What you will do: From the listing below, extract every line in which the word "scene" appears.

Stored data:

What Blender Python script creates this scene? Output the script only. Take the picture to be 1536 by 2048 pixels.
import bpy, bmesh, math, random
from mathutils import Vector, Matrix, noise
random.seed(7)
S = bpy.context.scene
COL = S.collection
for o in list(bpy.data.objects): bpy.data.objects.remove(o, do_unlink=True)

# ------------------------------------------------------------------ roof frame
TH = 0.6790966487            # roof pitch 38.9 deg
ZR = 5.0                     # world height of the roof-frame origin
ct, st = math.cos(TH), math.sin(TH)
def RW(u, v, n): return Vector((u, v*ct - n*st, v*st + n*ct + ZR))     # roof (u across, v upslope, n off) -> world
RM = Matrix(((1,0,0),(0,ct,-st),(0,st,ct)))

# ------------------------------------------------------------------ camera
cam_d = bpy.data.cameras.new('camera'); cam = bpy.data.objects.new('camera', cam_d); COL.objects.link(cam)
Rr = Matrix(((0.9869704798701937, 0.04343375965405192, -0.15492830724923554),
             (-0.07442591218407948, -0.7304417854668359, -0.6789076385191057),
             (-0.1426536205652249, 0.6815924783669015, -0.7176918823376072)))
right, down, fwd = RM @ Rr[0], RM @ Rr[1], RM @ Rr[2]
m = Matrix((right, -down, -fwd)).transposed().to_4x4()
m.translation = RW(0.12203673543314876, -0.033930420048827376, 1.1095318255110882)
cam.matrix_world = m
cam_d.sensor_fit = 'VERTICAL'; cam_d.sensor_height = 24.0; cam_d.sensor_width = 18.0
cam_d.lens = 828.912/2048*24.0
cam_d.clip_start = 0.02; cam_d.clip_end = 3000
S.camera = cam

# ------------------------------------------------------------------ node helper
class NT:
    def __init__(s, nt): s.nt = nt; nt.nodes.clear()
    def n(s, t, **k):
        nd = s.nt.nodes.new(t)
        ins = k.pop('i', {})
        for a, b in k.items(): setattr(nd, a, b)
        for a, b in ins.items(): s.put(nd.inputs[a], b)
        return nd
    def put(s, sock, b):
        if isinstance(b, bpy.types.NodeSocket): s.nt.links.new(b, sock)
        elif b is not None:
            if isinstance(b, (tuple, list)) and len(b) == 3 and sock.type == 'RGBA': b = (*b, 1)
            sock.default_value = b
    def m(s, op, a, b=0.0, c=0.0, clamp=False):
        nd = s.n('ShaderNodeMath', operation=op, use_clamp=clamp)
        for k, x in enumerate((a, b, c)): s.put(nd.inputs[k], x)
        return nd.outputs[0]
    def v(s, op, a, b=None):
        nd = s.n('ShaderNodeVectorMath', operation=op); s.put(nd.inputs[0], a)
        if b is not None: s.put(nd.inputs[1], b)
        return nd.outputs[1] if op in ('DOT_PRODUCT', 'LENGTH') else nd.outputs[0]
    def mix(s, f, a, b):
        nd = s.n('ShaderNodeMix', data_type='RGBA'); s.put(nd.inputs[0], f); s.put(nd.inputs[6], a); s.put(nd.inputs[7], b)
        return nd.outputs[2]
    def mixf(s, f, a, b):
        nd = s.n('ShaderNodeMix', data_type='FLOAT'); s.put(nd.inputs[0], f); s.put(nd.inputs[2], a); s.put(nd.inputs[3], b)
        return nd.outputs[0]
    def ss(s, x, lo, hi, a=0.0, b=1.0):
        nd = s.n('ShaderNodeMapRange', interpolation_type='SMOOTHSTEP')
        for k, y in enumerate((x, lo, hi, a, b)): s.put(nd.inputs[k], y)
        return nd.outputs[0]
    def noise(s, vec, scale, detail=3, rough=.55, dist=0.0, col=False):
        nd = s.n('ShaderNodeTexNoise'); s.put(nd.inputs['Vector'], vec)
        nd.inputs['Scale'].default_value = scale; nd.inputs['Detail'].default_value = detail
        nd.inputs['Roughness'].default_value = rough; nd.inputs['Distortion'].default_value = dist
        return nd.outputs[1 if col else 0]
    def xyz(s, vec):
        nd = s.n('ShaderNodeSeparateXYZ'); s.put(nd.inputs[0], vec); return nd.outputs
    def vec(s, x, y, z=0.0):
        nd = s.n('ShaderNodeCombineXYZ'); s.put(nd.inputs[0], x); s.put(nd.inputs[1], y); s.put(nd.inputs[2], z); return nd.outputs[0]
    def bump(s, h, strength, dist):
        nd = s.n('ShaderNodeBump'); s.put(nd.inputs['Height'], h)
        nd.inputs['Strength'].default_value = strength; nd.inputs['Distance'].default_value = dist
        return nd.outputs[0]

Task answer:
What Blender Python script creates this scene? Output the script only. Take the picture to be 1536 by 2048 pixels.
S = bpy.context.scene